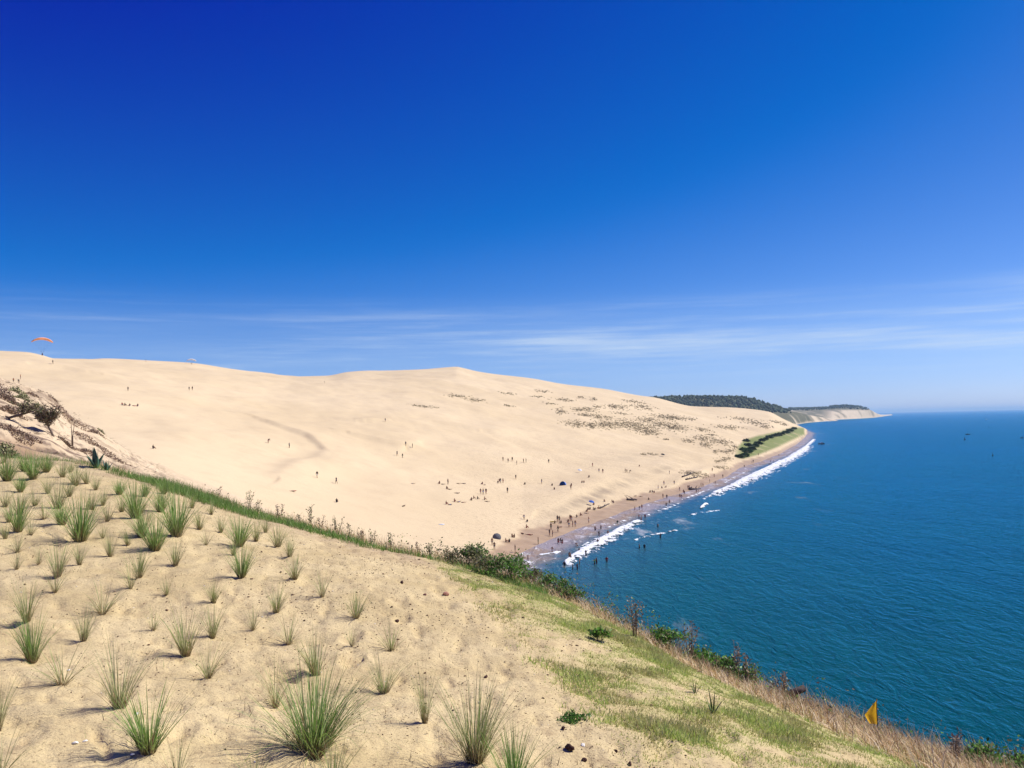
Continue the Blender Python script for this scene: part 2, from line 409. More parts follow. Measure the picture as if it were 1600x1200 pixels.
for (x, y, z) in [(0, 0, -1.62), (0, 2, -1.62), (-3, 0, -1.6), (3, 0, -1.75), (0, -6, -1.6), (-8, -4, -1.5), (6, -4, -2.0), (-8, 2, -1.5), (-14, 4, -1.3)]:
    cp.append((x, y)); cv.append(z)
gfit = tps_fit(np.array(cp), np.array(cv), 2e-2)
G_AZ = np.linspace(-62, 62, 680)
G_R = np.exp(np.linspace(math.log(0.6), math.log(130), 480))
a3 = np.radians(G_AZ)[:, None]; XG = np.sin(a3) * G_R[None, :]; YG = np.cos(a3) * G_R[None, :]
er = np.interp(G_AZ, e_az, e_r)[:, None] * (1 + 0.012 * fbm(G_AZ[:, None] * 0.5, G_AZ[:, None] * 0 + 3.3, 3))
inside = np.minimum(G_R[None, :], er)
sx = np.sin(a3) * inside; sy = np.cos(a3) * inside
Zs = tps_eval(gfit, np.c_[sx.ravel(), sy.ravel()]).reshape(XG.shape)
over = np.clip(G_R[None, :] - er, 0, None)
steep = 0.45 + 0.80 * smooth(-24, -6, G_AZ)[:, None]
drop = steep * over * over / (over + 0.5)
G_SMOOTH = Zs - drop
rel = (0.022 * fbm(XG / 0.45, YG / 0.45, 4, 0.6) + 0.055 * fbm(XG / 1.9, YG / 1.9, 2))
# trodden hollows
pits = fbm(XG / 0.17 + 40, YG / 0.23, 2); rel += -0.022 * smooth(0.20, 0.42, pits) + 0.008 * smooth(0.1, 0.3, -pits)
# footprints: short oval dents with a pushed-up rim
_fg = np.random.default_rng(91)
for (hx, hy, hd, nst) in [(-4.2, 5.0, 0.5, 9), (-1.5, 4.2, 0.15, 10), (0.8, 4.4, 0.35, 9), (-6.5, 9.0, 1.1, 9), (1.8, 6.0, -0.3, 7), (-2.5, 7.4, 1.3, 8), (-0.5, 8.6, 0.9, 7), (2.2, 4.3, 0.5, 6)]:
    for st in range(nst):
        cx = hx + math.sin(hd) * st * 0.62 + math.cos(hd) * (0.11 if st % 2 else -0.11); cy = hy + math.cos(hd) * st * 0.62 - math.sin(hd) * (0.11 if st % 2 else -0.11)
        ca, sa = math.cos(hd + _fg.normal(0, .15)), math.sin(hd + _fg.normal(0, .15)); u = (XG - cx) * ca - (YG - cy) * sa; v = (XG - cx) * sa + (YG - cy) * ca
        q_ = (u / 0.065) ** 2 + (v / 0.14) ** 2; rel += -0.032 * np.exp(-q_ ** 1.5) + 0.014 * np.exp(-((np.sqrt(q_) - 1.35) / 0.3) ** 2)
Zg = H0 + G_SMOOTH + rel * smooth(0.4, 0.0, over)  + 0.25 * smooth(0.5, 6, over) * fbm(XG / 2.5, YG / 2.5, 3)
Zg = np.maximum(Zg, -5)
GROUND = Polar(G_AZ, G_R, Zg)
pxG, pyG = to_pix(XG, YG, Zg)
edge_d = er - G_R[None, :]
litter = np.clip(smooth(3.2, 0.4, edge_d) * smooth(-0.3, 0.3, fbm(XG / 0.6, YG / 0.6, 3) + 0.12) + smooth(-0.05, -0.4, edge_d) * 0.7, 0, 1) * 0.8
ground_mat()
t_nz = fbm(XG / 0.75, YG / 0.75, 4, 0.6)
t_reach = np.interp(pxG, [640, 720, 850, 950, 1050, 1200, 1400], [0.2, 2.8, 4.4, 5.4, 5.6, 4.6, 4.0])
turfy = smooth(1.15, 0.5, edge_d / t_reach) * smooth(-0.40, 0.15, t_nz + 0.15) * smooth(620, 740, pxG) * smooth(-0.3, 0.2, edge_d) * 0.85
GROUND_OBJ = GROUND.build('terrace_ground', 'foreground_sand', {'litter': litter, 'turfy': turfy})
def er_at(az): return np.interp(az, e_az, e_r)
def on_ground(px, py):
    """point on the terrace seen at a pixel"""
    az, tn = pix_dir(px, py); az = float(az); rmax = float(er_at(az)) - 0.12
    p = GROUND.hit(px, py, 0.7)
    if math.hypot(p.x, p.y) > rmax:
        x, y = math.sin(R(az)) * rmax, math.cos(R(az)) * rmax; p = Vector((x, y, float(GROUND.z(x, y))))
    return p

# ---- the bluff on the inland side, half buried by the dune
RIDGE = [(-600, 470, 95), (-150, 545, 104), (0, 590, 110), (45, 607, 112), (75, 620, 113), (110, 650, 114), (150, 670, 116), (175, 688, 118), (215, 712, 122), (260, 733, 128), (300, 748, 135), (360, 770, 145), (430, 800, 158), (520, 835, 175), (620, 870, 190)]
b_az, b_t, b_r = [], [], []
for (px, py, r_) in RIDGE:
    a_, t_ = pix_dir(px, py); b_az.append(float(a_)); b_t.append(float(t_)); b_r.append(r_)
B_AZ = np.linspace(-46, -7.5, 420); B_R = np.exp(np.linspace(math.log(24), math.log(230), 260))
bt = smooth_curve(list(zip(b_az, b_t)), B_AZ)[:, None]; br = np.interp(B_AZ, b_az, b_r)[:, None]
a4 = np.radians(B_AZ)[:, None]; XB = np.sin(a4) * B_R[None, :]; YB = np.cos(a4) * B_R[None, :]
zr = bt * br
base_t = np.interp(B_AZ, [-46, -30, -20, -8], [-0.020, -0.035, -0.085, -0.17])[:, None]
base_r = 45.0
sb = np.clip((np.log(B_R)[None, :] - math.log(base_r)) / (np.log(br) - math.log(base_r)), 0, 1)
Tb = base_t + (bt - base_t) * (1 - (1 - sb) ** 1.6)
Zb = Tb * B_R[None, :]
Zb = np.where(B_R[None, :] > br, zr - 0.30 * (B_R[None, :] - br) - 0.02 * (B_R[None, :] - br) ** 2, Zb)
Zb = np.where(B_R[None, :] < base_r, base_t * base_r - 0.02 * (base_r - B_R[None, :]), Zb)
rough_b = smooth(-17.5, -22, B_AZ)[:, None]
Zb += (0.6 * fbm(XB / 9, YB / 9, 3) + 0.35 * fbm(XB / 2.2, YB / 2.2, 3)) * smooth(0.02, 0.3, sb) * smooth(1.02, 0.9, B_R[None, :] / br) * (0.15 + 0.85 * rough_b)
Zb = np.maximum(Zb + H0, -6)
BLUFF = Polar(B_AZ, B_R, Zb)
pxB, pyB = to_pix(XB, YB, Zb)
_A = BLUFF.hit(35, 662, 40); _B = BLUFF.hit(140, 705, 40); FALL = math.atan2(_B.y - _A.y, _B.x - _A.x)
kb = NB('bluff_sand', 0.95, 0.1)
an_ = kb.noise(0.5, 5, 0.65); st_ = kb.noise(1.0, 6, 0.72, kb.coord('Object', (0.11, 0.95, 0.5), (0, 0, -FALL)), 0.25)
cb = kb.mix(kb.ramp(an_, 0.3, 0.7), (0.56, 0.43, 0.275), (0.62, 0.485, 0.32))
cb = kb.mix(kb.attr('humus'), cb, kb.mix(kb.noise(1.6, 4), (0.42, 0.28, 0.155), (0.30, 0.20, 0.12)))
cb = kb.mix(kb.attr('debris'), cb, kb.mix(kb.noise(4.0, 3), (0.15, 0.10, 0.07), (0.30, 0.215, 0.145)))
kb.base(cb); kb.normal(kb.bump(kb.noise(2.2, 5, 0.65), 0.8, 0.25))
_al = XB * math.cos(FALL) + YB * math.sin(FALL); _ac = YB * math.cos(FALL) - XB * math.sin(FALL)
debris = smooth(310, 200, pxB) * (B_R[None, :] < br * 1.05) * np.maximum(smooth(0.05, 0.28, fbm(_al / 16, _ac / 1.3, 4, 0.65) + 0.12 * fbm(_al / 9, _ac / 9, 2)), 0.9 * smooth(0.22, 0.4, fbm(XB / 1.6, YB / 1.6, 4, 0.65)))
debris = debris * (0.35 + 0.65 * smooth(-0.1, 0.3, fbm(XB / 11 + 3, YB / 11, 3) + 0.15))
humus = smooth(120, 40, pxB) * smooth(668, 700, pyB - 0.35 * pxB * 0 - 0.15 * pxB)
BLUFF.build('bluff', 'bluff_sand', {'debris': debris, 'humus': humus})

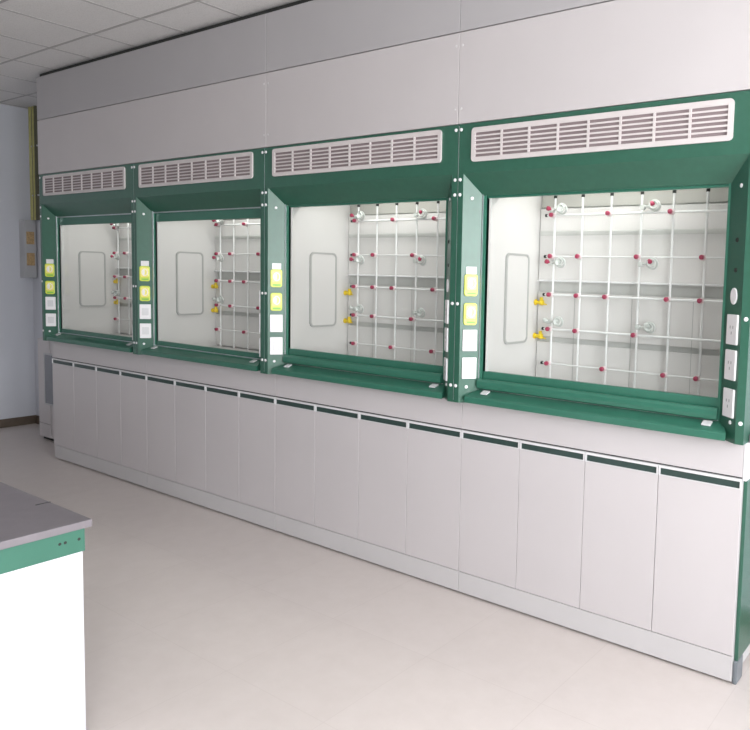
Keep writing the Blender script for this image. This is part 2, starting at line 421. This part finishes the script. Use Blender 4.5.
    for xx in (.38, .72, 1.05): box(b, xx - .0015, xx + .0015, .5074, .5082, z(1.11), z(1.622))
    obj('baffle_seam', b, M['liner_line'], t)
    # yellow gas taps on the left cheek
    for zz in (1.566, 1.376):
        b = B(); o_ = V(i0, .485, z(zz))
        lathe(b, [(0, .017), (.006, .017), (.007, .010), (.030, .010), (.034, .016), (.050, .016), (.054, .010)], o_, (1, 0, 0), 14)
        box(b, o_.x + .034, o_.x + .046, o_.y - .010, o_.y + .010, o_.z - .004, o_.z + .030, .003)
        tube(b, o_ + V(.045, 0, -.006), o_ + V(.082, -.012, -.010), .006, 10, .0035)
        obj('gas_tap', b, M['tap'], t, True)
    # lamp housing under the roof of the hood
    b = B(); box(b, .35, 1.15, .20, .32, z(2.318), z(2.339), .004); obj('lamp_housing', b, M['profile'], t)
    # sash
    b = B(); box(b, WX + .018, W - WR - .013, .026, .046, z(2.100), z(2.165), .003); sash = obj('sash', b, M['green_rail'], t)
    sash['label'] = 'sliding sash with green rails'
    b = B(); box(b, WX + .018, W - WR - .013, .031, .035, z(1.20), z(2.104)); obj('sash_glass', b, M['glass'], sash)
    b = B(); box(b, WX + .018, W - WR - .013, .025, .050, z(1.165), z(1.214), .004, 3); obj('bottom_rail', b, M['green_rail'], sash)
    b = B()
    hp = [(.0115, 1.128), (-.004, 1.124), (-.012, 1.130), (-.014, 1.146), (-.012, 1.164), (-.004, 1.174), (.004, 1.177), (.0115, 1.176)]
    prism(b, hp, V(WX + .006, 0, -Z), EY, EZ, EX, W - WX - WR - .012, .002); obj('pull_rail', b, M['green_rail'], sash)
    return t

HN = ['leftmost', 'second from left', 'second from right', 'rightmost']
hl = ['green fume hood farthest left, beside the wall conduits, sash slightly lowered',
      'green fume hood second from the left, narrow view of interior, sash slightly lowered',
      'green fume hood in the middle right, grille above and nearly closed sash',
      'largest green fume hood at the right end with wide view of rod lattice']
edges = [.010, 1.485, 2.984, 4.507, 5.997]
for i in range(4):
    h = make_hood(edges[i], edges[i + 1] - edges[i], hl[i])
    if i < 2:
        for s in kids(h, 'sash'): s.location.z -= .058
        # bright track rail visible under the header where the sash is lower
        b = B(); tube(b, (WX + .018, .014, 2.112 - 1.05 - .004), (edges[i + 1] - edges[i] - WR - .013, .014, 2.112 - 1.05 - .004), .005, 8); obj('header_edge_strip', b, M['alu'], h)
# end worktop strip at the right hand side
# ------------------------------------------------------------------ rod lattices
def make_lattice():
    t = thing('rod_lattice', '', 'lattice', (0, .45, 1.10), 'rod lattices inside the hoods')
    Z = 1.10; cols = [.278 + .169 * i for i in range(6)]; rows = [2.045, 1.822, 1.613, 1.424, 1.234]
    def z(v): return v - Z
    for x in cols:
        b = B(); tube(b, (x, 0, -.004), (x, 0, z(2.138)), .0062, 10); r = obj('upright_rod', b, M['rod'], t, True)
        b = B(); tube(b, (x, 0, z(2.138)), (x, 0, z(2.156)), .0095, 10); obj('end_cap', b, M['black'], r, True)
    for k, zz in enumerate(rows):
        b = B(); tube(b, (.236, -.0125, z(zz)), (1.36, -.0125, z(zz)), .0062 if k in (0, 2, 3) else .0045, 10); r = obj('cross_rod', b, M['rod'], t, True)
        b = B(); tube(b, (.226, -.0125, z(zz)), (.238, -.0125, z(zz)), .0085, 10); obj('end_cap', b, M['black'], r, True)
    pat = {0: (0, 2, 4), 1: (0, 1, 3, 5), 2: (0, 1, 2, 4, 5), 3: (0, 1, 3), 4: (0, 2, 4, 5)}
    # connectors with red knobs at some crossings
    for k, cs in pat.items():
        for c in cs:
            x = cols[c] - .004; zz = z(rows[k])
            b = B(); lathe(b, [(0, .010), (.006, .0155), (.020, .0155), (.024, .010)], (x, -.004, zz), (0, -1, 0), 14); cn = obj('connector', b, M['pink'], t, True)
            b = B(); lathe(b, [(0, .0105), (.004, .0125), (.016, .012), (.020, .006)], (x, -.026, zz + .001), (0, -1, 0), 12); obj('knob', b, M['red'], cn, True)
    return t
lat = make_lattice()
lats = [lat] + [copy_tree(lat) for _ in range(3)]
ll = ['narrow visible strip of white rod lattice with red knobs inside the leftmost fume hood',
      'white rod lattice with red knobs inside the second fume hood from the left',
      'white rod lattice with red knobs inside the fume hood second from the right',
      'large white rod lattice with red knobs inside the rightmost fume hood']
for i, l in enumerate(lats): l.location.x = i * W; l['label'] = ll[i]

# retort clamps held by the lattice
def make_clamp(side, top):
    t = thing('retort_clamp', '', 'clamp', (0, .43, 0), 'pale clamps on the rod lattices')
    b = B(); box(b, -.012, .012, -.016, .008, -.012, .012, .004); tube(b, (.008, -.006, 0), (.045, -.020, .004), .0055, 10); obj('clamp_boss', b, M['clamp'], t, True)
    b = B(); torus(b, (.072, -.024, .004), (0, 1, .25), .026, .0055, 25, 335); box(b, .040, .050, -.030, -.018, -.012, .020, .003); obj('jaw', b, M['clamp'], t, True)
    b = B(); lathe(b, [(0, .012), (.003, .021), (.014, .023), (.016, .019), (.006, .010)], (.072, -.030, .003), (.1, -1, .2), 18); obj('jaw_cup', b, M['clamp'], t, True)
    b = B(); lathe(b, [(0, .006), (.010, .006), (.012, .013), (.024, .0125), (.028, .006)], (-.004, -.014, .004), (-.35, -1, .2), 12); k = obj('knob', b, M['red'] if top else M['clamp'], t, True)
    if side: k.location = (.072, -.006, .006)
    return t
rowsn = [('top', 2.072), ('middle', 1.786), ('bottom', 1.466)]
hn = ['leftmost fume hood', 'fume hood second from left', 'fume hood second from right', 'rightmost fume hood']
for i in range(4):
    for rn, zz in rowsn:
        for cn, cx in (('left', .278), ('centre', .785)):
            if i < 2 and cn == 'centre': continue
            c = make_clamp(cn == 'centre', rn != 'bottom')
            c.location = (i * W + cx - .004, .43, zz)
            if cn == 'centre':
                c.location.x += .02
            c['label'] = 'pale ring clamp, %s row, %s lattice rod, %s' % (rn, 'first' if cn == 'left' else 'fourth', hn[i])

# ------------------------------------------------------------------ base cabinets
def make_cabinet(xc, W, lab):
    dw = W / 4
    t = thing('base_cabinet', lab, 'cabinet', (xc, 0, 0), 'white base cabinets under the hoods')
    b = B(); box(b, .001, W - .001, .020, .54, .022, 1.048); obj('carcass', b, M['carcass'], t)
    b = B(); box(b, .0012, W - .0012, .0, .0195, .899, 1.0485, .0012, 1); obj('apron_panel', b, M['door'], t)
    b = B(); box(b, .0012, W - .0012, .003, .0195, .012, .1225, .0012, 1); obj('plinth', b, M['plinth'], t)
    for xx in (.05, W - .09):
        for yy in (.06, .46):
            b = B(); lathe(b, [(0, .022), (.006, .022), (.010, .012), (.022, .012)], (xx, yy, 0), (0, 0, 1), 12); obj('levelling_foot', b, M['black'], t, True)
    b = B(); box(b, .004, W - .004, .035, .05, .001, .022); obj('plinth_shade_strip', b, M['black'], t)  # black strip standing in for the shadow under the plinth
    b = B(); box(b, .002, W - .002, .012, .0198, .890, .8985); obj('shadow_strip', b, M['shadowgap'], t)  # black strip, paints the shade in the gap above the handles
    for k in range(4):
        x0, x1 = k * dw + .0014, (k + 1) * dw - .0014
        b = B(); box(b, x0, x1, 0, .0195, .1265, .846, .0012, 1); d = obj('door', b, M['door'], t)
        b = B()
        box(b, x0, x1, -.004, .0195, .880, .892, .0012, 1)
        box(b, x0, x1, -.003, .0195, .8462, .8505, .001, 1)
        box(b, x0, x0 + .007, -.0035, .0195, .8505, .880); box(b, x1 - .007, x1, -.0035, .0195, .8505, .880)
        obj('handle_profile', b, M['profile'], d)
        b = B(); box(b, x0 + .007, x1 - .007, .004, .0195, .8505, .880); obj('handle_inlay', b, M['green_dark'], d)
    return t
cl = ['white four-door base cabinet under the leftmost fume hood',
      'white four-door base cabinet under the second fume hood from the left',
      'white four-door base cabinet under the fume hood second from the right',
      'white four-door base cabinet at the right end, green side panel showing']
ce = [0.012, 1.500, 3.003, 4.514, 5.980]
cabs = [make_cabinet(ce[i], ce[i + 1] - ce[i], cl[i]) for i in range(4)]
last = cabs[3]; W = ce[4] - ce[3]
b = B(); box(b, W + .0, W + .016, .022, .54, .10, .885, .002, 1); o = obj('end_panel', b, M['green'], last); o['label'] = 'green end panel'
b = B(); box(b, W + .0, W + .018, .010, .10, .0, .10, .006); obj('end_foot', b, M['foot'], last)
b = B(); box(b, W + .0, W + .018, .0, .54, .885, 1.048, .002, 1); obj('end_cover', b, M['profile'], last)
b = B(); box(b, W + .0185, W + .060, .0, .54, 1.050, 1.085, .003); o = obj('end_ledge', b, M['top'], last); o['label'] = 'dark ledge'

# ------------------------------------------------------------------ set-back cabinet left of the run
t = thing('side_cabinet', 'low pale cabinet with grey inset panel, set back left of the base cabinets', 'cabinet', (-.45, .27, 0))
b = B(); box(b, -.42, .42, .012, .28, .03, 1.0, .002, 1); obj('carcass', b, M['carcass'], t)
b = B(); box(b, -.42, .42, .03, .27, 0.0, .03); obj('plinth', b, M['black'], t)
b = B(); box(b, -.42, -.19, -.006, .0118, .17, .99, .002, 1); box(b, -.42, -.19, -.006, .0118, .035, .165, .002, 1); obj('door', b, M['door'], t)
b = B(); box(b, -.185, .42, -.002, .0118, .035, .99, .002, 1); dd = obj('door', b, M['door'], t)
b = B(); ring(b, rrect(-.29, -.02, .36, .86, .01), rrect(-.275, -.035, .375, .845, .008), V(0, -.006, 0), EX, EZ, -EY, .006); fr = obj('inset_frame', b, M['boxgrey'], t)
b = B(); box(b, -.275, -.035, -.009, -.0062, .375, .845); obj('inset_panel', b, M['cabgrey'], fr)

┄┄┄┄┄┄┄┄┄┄

SET EXERCISE
Copy each line of the listing that includes "script".

FINAL RESULT
Continue the Blender Python script for this scene: part 2, from line 409. More parts follow. Measure the picture as if it were 1600x1200 pixels.
Keep writing the Blender script for this image. This is part 2, starting at line 421. This part finishes the script. Use Blender 4.5.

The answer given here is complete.